En el libreto del disco anterior de Lucinda aparece un texto firmado por Sam Stephenson, el narrador que ha colaborado con Lucinda a la hora de escribir su libro, donde se hace eco de un comentario del guitarrista Steve Gunn (¿no has escuchado todavía “Vagabond”?) después de asistir a un concierto de LW., en New York, precisamente: “En su voz puedes escuchar todas las vicisitudes de su vida, toda la trayectoria de su vida está contenida en ella”. Cuando lo leí, me acordé del verso de Walt Whitman, que ha dado pie a una de las últimas canciones del otro gran bardo de América, Bob Dylan, “(I) Contain multitudes”. La voz de la cantante de Louisiana “contiene multitudes”. Todo lo que le ha pasado desde su crianza en una familia disfuncional, una adolescencia fuera de lo común, la gloria de las canciones y la sordidez de los moteles, los tipos a los que ha amado y odiado, los poemas de su padre y el dolor de su madre.

La muerte de los amigos, y el temor ante la decadencia propia aflora en las canciones, especialmente en las dos últimas del disco.

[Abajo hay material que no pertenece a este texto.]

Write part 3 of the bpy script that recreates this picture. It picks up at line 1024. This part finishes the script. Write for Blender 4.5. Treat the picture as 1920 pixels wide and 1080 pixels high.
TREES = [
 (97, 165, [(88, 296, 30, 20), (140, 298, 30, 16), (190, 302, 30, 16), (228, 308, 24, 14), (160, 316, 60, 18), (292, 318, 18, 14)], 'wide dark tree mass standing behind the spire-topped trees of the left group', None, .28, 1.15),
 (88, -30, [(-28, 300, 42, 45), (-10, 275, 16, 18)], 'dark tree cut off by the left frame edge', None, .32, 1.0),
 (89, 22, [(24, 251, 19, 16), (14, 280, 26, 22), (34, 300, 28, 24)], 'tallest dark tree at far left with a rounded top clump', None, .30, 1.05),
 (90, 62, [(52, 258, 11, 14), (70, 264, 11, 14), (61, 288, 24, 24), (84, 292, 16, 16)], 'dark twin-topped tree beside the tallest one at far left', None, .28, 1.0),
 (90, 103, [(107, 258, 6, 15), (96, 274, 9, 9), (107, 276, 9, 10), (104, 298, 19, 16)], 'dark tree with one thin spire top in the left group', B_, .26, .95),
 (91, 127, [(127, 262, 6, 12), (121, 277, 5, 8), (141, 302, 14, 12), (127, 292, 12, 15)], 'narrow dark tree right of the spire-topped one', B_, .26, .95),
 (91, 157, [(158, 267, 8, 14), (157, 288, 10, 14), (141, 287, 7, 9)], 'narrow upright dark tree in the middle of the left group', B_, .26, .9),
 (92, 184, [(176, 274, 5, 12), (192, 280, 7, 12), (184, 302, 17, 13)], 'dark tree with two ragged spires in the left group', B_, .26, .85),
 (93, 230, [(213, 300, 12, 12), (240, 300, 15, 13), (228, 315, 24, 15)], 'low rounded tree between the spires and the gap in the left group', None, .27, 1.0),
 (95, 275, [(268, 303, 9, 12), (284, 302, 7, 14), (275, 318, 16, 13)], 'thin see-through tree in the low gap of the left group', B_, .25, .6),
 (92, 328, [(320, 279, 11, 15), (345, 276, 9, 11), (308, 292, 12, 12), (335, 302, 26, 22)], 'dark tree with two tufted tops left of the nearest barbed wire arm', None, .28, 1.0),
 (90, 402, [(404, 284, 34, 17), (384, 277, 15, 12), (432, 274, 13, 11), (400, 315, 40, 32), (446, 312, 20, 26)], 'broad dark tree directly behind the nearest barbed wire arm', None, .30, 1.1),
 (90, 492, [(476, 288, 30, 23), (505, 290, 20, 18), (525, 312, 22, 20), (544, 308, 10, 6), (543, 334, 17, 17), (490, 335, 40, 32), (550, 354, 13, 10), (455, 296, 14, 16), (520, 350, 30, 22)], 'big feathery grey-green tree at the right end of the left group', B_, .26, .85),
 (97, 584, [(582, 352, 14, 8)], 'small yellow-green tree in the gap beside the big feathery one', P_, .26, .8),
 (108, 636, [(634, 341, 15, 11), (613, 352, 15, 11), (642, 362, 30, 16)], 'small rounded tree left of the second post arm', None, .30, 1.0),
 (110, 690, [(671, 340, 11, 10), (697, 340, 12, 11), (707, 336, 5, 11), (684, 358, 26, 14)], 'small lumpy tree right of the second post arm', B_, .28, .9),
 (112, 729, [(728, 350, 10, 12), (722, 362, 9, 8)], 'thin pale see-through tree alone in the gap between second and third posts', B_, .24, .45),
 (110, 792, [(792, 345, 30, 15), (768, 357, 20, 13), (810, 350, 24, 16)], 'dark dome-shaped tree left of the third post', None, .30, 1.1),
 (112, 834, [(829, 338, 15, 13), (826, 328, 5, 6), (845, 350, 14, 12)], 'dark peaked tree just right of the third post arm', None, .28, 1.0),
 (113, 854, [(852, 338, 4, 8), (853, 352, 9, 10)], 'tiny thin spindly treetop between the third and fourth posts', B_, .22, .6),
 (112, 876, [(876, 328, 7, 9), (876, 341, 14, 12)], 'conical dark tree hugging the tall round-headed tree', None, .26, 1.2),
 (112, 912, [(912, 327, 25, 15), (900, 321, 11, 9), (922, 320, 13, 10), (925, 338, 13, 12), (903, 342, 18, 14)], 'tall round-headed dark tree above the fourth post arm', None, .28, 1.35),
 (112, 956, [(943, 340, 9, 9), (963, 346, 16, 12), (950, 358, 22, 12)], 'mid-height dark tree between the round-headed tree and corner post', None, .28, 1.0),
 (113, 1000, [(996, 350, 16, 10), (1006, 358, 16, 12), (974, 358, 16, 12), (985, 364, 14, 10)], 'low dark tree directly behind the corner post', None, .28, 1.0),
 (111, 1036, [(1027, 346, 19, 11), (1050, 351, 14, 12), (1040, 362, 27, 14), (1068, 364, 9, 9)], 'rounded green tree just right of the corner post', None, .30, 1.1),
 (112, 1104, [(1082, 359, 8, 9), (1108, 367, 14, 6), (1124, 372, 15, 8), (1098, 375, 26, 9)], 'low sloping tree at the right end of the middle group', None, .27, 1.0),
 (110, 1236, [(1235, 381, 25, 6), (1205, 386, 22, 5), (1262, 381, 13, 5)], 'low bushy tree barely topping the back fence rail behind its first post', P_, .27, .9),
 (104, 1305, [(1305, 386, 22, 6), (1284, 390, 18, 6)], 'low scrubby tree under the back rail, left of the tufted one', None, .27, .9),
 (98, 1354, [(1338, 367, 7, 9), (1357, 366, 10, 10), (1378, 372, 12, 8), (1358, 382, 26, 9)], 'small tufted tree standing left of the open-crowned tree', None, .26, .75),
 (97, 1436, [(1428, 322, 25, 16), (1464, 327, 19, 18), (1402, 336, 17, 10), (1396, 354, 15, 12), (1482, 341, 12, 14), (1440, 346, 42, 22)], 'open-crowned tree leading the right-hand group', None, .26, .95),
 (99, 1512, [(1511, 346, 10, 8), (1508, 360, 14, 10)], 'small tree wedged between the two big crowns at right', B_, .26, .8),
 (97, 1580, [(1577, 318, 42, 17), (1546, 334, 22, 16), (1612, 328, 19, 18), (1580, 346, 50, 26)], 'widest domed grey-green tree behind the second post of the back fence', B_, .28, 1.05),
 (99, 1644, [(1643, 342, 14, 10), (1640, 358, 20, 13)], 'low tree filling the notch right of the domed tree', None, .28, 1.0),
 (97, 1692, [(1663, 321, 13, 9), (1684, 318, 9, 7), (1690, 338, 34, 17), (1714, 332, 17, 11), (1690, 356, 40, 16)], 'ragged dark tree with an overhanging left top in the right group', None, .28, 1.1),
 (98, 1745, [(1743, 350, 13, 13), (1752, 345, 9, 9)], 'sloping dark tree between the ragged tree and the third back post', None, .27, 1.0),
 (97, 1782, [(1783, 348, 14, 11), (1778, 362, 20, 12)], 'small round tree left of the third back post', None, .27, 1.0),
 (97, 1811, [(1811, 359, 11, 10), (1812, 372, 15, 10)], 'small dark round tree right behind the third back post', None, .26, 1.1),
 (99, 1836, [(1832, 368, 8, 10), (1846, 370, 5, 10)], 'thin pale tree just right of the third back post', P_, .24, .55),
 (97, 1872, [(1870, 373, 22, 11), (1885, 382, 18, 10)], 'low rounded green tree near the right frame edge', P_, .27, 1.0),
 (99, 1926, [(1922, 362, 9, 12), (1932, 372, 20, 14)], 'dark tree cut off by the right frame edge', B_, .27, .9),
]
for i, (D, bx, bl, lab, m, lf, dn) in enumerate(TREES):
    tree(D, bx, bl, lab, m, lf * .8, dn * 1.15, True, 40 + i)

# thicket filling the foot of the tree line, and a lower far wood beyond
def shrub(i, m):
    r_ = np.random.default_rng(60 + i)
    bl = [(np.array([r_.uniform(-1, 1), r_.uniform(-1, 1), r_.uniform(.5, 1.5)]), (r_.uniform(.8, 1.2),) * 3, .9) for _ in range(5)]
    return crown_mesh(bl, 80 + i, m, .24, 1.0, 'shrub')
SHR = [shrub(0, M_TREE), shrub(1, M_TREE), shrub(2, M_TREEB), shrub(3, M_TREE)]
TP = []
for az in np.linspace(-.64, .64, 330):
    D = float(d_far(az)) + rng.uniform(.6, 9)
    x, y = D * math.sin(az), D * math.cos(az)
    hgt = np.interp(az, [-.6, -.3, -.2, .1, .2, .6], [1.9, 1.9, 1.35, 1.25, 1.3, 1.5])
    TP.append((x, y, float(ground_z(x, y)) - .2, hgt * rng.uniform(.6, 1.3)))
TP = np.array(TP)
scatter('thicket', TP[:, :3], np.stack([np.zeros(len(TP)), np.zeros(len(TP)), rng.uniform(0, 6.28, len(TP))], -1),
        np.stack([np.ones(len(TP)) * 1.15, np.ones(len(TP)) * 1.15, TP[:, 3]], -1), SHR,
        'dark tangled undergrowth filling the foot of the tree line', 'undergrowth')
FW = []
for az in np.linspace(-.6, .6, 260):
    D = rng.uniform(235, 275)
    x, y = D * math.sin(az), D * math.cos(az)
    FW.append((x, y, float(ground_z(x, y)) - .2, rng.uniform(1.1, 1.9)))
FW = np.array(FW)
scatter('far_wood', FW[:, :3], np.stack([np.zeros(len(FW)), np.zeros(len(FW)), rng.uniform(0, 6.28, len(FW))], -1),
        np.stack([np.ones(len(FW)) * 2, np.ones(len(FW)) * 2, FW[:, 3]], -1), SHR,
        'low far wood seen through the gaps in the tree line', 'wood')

Lucinda “quiere estar donde las canciones la encuentren”. “Where the Song Will Find Me” es una súplica atendida al momento, porque, como dice el periodista Scott Stroud, es, paradójicamente, una canción extraordinaria. No tienes nada que temer, Lucinda. Tú misma lo dices en tu canción de despedida, antes del próximo álbum, “aunque las palabras no rimen, y no pueda encontrar una línea”, “I´m Never Gonna Fade Away” (“nunca voy a desaparecer”). Sea como fuere, LW no será la última roquera. Si alguien lo duda, que haga caso a la propia Lucinda al señalar a Margo Price y a Angel Olsen. Ambas artistas han puesto su talento al servicio de las canciones del disco. Darán qué hablar en los próximos años, al igual que lo hizo, contra todo pronóstico, aquella niña sureña, a la que reprochaban que lo que componía “era demasiado country para ser rock, y demasiado rock para ser country”.

Y las que están por venir. Estoy convencido de que ahora mismo en algún dormitorio a las afueras de Sheffield, en Getafe, o en un suburbio de L.A. o en México D.F., hay una chica valiente que está intentando recrear con su guitarra una canción de Lucinda. Ten por seguro que el rock las encontrará allá donde estén.